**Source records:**
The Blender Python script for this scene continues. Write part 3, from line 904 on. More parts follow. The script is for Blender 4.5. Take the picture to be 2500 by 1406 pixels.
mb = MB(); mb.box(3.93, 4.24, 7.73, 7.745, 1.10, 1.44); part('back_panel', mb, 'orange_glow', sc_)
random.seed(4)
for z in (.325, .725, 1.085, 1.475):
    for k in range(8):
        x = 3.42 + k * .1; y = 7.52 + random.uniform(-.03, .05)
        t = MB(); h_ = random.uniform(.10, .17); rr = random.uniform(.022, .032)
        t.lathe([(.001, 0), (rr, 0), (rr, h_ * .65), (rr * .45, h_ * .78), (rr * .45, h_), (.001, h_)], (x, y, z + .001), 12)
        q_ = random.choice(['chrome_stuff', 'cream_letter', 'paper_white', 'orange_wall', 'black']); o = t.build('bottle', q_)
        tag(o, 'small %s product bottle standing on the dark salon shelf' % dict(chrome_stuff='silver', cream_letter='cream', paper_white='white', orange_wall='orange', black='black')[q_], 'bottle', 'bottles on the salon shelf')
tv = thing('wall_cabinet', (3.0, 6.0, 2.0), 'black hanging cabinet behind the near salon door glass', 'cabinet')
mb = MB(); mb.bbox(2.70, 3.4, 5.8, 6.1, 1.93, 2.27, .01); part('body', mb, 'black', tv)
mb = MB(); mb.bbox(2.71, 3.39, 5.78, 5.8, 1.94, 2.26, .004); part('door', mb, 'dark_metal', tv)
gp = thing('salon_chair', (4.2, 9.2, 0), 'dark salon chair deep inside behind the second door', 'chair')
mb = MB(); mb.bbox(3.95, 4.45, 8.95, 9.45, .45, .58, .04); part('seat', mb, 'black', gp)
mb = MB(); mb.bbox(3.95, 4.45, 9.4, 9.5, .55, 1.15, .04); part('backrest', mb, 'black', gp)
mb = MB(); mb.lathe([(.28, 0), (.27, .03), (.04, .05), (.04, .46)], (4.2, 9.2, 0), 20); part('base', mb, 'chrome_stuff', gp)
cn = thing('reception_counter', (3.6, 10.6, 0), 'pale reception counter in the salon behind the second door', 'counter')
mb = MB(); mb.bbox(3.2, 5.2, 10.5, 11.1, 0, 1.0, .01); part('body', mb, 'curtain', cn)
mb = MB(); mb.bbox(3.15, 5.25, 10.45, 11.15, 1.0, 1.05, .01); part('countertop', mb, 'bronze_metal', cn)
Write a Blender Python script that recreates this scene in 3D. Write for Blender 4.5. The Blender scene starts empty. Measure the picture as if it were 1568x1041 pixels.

**Exercise goal:** Repeat all the entries word for word.

**Output:**
The Blender Python script for this scene continues. Write part 3, from line 904 on. More parts follow. The script is for Blender 4.5. Take the picture to be 2500 by 1406 pixels.
mb = MB(); mb.box(3.93, 4.24, 7.73, 7.745, 1.10, 1.44); part('back_panel', mb, 'orange_glow', sc_)
random.seed(4)
for z in (.325, .725, 1.085, 1.475):
    for k in range(8):
        x = 3.42 + k * .1; y = 7.52 + random.uniform(-.03, .05)
        t = MB(); h_ = random.uniform(.10, .17); rr = random.uniform(.022, .032)
        t.lathe([(.001, 0), (rr, 0), (rr, h_ * .65), (rr * .45, h_ * .78), (rr * .45, h_), (.001, h_)], (x, y, z + .001), 12)
        q_ = random.choice(['chrome_stuff', 'cream_letter', 'paper_white', 'orange_wall', 'black']); o = t.build('bottle', q_)
        tag(o, 'small %s product bottle standing on the dark salon shelf' % dict(chrome_stuff='silver', cream_letter='cream', paper_white='white', orange_wall='orange', black='black')[q_], 'bottle', 'bottles on the salon shelf')
tv = thing('wall_cabinet', (3.0, 6.0, 2.0), 'black hanging cabinet behind the near salon door glass', 'cabinet')
mb = MB(); mb.bbox(2.70, 3.4, 5.8, 6.1, 1.93, 2.27, .01); part('body', mb, 'black', tv)
mb = MB(); mb.bbox(2.71, 3.39, 5.78, 5.8, 1.94, 2.26, .004); part('door', mb, 'dark_metal', tv)
gp = thing('salon_chair', (4.2, 9.2, 0), 'dark salon chair deep inside behind the second door', 'chair')
mb = MB(); mb.bbox(3.95, 4.45, 8.95, 9.45, .45, .58, .04); part('seat', mb, 'black', gp)
mb = MB(); mb.bbox(3.95, 4.45, 9.4, 9.5, .55, 1.15, .04); part('backrest', mb, 'black', gp)
mb = MB(); mb.lathe([(.28, 0), (.27, .03), (.04, .05), (.04, .46)], (4.2, 9.2, 0), 20); part('base', mb, 'chrome_stuff', gp)
cn = thing('reception_counter', (3.6, 10.6, 0), 'pale reception counter in the salon behind the second door', 'counter')
mb = MB(); mb.bbox(3.2, 5.2, 10.5, 11.1, 0, 1.0, .01); part('body', mb, 'curtain', cn)
mb = MB(); mb.bbox(3.15, 5.25, 10.45, 11.15, 1.0, 1.05, .01); part('countertop', mb, 'bronze_metal', cn)
Write a Blender Python script that recreates this scene in 3D. Write for Blender 4.5. The Blender scene starts empty. Measure the picture as if it were 1568x1041 pixels.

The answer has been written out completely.